What this task involves — Return verbatim the run of lines that opens with the line holding "The Blender Python" and closes with the last line of the records.

3D scene scripts:
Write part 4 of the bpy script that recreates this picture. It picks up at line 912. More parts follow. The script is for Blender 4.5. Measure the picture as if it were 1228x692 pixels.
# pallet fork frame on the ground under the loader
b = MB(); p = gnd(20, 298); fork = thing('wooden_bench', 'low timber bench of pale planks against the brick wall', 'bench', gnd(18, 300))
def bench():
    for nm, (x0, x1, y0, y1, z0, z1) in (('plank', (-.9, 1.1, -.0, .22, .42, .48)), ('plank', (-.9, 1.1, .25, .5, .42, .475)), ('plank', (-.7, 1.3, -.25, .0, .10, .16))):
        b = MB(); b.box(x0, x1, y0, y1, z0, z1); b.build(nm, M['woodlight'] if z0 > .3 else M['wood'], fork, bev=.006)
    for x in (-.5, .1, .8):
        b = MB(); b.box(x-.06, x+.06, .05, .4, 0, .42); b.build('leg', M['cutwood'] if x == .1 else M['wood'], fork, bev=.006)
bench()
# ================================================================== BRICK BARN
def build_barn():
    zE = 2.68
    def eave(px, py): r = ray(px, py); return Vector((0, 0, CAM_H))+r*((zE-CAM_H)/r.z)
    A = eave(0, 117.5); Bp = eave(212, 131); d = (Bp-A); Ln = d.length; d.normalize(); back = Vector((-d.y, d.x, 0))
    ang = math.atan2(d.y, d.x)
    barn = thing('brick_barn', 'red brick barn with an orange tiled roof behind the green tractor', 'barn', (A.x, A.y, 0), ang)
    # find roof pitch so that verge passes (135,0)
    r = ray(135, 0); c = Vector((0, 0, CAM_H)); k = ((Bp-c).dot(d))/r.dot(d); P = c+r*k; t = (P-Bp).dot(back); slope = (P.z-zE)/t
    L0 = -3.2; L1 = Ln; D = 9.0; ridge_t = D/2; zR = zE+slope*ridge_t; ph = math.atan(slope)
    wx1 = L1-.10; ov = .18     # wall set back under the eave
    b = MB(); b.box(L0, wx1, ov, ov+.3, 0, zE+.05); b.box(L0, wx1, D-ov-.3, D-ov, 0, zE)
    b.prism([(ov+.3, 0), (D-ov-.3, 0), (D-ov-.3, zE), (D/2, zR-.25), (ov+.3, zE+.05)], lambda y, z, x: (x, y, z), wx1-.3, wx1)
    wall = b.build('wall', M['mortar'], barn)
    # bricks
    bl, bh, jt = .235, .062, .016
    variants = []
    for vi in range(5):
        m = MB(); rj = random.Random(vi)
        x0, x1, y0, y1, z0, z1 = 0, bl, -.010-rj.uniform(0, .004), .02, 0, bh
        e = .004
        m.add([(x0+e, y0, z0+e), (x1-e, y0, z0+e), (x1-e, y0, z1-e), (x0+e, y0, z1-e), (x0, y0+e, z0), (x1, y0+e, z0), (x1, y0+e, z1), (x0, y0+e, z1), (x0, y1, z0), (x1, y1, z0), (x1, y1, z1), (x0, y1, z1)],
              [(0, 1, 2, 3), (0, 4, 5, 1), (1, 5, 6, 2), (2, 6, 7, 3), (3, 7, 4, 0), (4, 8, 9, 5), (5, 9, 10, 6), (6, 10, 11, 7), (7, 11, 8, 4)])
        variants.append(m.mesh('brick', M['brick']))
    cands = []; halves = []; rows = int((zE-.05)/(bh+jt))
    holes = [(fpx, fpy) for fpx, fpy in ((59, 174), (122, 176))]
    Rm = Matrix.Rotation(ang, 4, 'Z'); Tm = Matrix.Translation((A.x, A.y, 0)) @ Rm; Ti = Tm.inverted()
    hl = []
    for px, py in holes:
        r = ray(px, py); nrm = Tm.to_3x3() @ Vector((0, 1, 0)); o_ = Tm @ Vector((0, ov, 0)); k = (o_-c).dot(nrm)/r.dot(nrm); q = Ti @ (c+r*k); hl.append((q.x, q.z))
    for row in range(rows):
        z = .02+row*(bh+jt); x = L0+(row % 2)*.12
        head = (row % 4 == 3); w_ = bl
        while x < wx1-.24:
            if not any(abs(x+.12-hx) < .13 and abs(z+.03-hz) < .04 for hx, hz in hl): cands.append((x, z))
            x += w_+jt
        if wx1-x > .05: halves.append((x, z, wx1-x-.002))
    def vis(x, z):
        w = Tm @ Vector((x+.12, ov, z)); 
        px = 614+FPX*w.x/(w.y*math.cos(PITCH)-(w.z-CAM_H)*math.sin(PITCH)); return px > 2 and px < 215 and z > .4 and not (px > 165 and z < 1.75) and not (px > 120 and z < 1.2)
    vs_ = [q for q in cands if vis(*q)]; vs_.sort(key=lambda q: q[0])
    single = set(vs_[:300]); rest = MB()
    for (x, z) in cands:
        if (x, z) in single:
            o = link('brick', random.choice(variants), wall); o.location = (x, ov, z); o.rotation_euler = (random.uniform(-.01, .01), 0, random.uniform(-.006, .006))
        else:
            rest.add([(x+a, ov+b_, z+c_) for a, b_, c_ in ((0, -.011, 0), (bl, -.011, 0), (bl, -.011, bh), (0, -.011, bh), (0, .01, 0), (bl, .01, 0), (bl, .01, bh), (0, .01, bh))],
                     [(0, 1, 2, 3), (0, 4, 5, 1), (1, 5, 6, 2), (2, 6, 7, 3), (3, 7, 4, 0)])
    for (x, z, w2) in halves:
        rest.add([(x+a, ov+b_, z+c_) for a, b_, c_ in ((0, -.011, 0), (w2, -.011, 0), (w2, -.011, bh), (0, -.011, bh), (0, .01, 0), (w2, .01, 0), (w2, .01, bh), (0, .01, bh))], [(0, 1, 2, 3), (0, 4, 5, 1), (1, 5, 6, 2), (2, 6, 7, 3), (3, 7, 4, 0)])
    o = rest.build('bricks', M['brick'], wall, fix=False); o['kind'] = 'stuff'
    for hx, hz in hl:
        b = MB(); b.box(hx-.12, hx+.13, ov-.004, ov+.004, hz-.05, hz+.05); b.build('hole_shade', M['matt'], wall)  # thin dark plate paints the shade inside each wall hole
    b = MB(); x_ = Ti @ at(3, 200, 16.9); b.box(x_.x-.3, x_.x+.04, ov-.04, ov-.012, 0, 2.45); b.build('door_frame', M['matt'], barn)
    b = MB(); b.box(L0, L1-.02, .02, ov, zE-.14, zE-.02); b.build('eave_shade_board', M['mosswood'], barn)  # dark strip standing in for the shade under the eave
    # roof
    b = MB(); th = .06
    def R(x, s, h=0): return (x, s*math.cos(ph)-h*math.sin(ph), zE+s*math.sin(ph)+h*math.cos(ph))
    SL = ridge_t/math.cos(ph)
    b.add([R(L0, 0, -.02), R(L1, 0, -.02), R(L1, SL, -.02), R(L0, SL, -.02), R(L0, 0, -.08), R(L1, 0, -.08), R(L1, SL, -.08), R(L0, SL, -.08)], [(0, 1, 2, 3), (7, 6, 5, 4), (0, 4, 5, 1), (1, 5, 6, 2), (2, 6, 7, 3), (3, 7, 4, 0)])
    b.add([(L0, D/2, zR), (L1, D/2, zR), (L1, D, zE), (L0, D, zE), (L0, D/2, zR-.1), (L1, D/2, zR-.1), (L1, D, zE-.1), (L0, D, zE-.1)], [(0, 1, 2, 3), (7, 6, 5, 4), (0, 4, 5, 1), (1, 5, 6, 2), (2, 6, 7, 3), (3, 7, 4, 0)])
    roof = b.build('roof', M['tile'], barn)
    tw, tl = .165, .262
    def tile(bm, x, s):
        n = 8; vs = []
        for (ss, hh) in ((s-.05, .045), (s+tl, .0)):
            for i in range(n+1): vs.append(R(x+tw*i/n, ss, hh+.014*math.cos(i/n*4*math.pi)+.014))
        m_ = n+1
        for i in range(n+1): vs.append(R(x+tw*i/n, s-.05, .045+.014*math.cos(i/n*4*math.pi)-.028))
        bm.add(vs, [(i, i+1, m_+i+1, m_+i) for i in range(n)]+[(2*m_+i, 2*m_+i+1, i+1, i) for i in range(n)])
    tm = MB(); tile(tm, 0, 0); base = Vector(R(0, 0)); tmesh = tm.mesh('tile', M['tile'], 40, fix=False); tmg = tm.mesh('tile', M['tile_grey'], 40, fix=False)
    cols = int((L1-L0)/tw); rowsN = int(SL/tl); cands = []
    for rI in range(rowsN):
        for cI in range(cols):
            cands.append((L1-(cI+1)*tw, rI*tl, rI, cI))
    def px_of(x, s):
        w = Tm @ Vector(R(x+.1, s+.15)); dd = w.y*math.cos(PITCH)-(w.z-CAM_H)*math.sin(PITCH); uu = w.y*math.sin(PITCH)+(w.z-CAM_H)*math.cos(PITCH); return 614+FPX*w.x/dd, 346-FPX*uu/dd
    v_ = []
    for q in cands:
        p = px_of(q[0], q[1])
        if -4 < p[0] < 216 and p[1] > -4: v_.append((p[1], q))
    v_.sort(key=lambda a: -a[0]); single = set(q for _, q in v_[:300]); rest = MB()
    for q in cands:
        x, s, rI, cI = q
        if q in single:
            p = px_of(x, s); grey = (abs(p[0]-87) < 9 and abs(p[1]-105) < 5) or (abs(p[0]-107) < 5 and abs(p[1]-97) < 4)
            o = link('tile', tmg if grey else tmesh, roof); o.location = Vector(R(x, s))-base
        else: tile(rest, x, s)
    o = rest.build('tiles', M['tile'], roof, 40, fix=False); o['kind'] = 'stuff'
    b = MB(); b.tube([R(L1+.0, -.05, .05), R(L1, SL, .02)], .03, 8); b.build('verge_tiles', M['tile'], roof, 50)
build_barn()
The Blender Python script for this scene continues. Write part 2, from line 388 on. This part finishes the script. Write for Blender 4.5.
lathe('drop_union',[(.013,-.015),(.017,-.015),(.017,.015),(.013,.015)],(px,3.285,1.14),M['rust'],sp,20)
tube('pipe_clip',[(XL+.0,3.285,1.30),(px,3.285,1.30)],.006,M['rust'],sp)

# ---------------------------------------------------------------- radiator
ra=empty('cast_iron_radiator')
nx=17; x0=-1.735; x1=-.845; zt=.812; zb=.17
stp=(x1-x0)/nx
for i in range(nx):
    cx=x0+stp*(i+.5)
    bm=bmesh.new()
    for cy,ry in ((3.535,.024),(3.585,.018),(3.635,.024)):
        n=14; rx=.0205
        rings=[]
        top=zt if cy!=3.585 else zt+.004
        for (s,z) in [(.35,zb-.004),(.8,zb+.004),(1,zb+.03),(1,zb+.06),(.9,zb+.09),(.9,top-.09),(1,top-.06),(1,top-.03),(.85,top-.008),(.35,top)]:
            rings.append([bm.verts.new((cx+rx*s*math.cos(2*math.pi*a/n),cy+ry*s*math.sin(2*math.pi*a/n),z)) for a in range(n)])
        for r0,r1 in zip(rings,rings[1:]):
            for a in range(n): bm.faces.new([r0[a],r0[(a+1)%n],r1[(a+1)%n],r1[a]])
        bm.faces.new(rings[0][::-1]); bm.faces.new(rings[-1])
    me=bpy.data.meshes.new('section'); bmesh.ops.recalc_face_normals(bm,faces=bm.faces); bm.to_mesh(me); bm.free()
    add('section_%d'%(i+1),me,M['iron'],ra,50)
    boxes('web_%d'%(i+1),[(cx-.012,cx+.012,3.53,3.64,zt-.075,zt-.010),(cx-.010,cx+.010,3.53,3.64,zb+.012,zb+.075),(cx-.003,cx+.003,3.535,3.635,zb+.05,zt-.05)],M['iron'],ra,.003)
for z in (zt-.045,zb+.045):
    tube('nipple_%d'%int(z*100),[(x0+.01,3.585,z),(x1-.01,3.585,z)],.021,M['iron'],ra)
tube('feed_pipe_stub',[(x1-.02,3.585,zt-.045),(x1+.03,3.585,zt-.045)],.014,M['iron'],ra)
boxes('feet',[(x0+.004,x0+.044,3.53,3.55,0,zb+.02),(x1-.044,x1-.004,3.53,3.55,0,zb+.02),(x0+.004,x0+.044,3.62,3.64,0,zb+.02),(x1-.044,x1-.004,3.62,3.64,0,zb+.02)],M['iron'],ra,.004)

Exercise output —
The Blender Python script for this scene continues. Write part 2, from line 388 on. This part finishes the script. Write for Blender 4.5.
lathe('drop_union',[(.013,-.015),(.017,-.015),(.017,.015),(.013,.015)],(px,3.285,1.14),M['rust'],sp,20)
tube('pipe_clip',[(XL+.0,3.285,1.30),(px,3.285,1.30)],.006,M['rust'],sp)

# ---------------------------------------------------------------- radiator
ra=empty('cast_iron_radiator')
nx=17; x0=-1.735; x1=-.845; zt=.812; zb=.17
stp=(x1-x0)/nx
for i in range(nx):
    cx=x0+stp*(i+.5)
    bm=bmesh.new()
    for cy,ry in ((3.535,.024),(3.585,.018),(3.635,.024)):
        n=14; rx=.0205
        rings=[]
        top=zt if cy!=3.585 else zt+.004
        for (s,z) in [(.35,zb-.004),(.8,zb+.004),(1,zb+.03),(1,zb+.06),(.9,zb+.09),(.9,top-.09),(1,top-.06),(1,top-.03),(.85,top-.008),(.35,top)]:
            rings.append([bm.verts.new((cx+rx*s*math.cos(2*math.pi*a/n),cy+ry*s*math.sin(2*math.pi*a/n),z)) for a in range(n)])
        for r0,r1 in zip(rings,rings[1:]):
            for a in range(n): bm.faces.new([r0[a],r0[(a+1)%n],r1[(a+1)%n],r1[a]])
        bm.faces.new(rings[0][::-1]); bm.faces.new(rings[-1])
    me=bpy.data.meshes.new('section'); bmesh.ops.recalc_face_normals(bm,faces=bm.faces); bm.to_mesh(me); bm.free()
    add('section_%d'%(i+1),me,M['iron'],ra,50)
    boxes('web_%d'%(i+1),[(cx-.012,cx+.012,3.53,3.64,zt-.075,zt-.010),(cx-.010,cx+.010,3.53,3.64,zb+.012,zb+.075),(cx-.003,cx+.003,3.535,3.635,zb+.05,zt-.05)],M['iron'],ra,.003)
for z in (zt-.045,zb+.045):
    tube('nipple_%d'%int(z*100),[(x0+.01,3.585,z),(x1-.01,3.585,z)],.021,M['iron'],ra)
tube('feed_pipe_stub',[(x1-.02,3.585,zt-.045),(x1+.03,3.585,zt-.045)],.014,M['iron'],ra)
boxes('feet',[(x0+.004,x0+.044,3.53,3.55,0,zb+.02),(x1-.044,x1-.004,3.53,3.55,0,zb+.02),(x0+.004,x0+.044,3.62,3.64,0,zb+.02),(x1-.044,x1-.004,3.62,3.64,0,zb+.02)],M['iron'],ra,.004)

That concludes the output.